Introduction
The use of electronic mail (email) as a mode of communications for both formal and informal purposes has increased considerably over the past decade. As such, the opportunities for the criminal element of society to make use of this facility have also widened making it commonplace within a digital forensics examination to review email content. Not so long ago, one email client which increased in popularity (particularly amongst paedophiles) in the United Kingdom was that provided with America Online (AOL).
Email extraction and analysis causes significant problems for digital forensic examiners. Almost all of the forensic software designed for extracting email is tailored for dealing with mail-store files which are intact. This means that they have not been designed to extract email data from the other areas of a suspect hard drive such as, unallocated clusters, cluster slack, page files, hibernation files and other binary source files. They have also not been designed to extract data fragments when the mail-store index has been overwritten.
From an evidential point of view, it is likely that a large quantity of email evidence is not being extracted. In addition, as there is limited documentation available regarding the proprietary binary file structures, there is wide variance in the output from many of the commercial forensic tools currently available.
AOL Email Client
In complete contrast to the wealth of software resources available for Microsoft Outlook Express, there are limited resources available for the file format of the AOL Personal Filing Cabinet (mail-store file) and email client.
There are numerous commercial companies offering a service to convert AOL Personal Filing Cabinet files into other mail-store formats, however, this is not a forensic service. A recent search revealed one company offering to convert a single PFC mail-store file for $200 US.
The AOL Email client stores data from individual email messages in a binary file generally known as the PFC (Personal Filing Cabinet). This file has no extension. In a typical Microsoft Windows XP system, the folder structure and mail-store files are stored within the user profile as shown below. The organize folder holds the mail-store data and has a structure which is in a similar format through various versions of the client. In this example, you can see a single screen name (this is an AOL term for a user) in use.
Figure 1
The data for this version is stored within an organize folder within the “All Users” Windows profile. The organize folder can support and store multiple screen names. The individual files for a screen name are shown below:
Figure 2
With regards to email messages, the main file of interest is the Personal Filing Cabinet (PFC). This is a binary file which contains a number of different AOL objects such as Favourite Places, Away Messages, Stored Email Messages, Newsgroup Postings and Download Manager information.
With AOL version 7.00 and above, the body of the email is compressed using ZLib. This causes a problem for the forensic examiner as traditional keyword searching will not be successful without decompressing the data first.
Recovery of AOL (Personal Filing Cabinet) Email Messages
Digital Detective’s forensic data recovery software Blade® contains a Professional Recovery module which has been designed to recover AOL email messages from a number of sources.
The Professional Recovery Module has the ability of recovering live and deleted email messages (including attachments) whether directly from a Forensic image (such as an Encase® e01 compressed image) or a physical disk / volume. The output from the software allows the forensic investigator to identify the exact location the data was recovered from.

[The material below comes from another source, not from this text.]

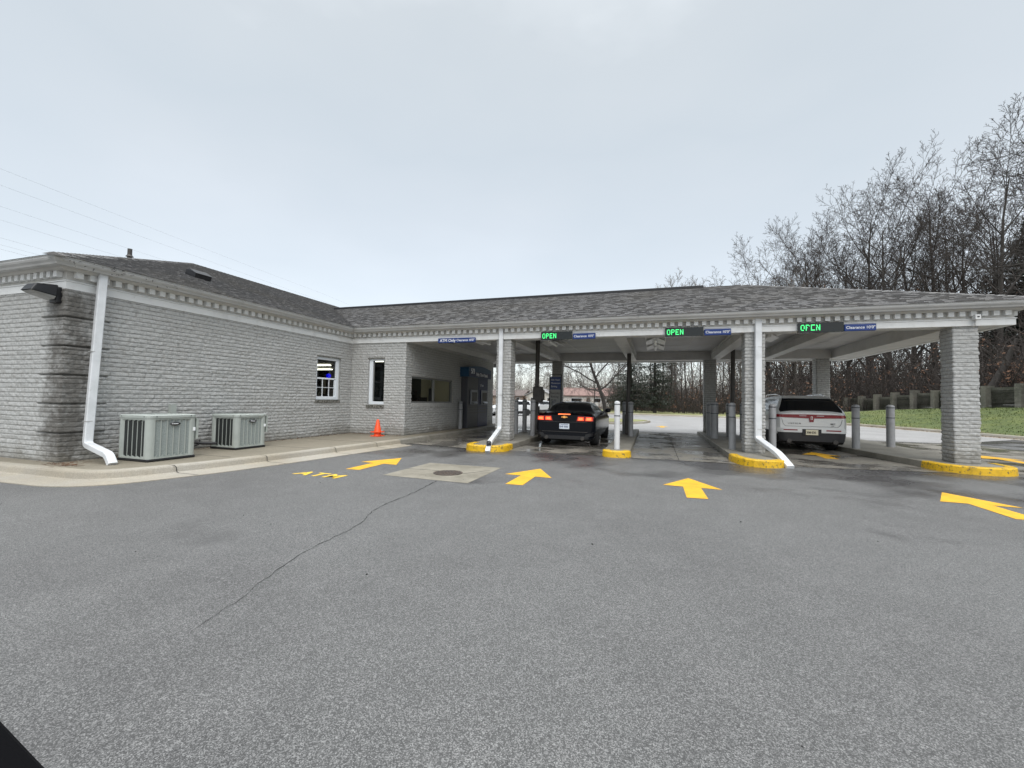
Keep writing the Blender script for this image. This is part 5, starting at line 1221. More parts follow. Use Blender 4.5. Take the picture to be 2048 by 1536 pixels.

The carving engine for this Module is the result of numerous years research and development. It was originally released in the Digital Detective product EMLXtract. When this software was released to law enforcement in 2004, it was the first software product to recover AOL email messages from an image or physical/logical device (as opposed to a single PFC File). When compared against other tools, this software recovered more email messages than any other. It works particularly well against corrupted data when many other tools fail to recover anything at all.
The research and development that went into recovering AOL email messages from a forensic image took a considerable amount of time. AOL email messages contain many different elements such as compressed and non-contiguous data blocks. Embedded attachments can be split and have to be stitched back together. When this module was originally designed, the goal was not to recover live and deleted email messages from a Personal Filing Cabinet, but to be able to recover emails from a disk image. This functionality was originally released to Police Forces all around the world as a tool called EMLXtract.
Through research and development, the recovery engine has been enhanced further and is now part of Blade®. The following video shows the extraction and examination of AOL email messages from a segmented disk image. Figure 3 shows a recovered email message from Blade® Professional.
Figure 3
As Blade® process the source image, it recovers individual messages and converts them into an HTML representation of the original message. This includes decompressing the Zlib content and rebuilding the original attachments. The physical location of the original email is identified by Physical Sector and Sector Offset. The easiest way to use Blade® in a forensic examination is to simply point it at a forensic image of the original device.